Le commistioni tra mafia e Stato non ci sorprendono, anzi ci spingono a pensare che i due elementi siano le diverse facce della stessa medaglia. In un ambiente “pelagico” profondo quale il Capitalismo Reale tanto il mantenimento dei profitti garantiti quanto un determinato modello di sviluppo, tutto cemento e PM10, non è affatto in contraddizione con l’attività mafiosa. Anzi, dietro alla famosa immagine della “ricca Emilia cooperativistica” spesso si nascondono fenomeni di questo tipo, utili ai mercati dal mondo dell’edilizia a quello della fornitura di mano d’opera per una certa capacità di generare maggiori profitti.
Sempre sbagliato generalizzare tuttavia anche gli ultimi accadimenti nella collina modenese, quella del distretto carni per intenderci, che hanno visto decine di minacce, appalti non in regola, violazioni delle più elementari norme contrattuali tutte sotto l’occhio “distratto” istituzionale, qualcosina ce la raccontano.

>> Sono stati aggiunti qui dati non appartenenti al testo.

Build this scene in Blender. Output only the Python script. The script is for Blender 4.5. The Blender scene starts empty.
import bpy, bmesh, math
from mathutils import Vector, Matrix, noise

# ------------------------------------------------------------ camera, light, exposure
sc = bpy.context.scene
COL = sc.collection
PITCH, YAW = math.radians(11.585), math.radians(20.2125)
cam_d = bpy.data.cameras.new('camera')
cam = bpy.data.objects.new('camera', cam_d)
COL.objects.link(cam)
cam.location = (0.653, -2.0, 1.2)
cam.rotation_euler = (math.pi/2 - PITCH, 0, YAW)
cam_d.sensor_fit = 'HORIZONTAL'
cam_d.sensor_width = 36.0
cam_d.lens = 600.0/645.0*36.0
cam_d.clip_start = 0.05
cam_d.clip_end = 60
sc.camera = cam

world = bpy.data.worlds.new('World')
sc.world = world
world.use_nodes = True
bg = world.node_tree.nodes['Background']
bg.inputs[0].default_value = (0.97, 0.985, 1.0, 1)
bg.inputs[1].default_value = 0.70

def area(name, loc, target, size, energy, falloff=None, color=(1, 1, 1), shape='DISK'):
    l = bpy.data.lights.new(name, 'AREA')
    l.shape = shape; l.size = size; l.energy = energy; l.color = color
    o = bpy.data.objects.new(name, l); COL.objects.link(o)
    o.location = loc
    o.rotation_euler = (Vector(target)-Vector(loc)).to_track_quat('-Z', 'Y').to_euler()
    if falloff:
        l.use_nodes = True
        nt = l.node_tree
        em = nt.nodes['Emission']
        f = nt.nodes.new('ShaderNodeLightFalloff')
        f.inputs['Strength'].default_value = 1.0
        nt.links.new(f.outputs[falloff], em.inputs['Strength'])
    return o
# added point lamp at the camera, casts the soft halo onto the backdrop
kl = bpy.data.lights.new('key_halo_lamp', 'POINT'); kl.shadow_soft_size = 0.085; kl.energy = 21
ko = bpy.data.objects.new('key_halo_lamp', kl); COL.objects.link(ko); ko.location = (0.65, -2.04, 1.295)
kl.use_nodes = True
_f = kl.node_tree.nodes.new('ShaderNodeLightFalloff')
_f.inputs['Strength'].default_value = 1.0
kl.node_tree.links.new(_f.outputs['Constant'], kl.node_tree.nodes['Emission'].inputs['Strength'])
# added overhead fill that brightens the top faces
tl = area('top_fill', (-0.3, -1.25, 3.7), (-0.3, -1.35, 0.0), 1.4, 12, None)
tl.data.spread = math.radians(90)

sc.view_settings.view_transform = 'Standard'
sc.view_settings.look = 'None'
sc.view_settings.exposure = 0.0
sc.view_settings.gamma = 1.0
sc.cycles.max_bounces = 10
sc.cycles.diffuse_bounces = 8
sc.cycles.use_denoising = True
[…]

Se vi è un elemento centrale di riflessione questo è sicuramente rappresentato da quel principio di legalità tanto sbandierato e vituperato anche da quei soggetti oggi alle attenzioni degli inquirenti. Questo termine-feticcio spesso non rappresentante nient’altro che un significante vuoto, utilizzato giusto per essere riempito alla bisogna di un po’ di repressione per le istanze sociali, in questi casi si colora di evidenza. Un principio non più in grado di reggere gli equilibri di controllo e di dominio imposti dal capitale ma che ugualmente viene eretto a difesa della “democrazia” e delle istituzioni solo ed esclusivamente quando esse stesse devono difendersi da attacchi che provengono da quel “basso” di cui hanno una tremenda paura.
Ma cos’è il “basso”? Il “basso” è quel magma latente della società che non ha garanzie né sicurezze e prospettive la cui unica possibilità di riscatto dovrebbe risiedere nella propria alienazione. Quando questa composizione sociale si surriscalda e si muove pretendendo ciò che gli spetta, professando alterità e cooperazione e andando anche oltre al principio statuale legalitario ecco allora come le stesse istituzioni inforchino immediatamente l’ipocrita maschera a difesa dei propri privilegi e delle proprie tutele.
Nessuna sorpresa dunque dovuta alle nuove rivelazioni. Anzi, si rimarrà in attesa di conoscere gli esiti processuali, se mai ci saranno, consapevoli che l’arma giudiziaria è sempre stata ferocemente puntata più verso “il basso” che verso “l’alto”.
“Prima pagina venti notizie
ventuno ingiustizie e lo Stato che fa
si costerna, s’indigna, s’impegna
poi getta la spugna con gran dignita’.”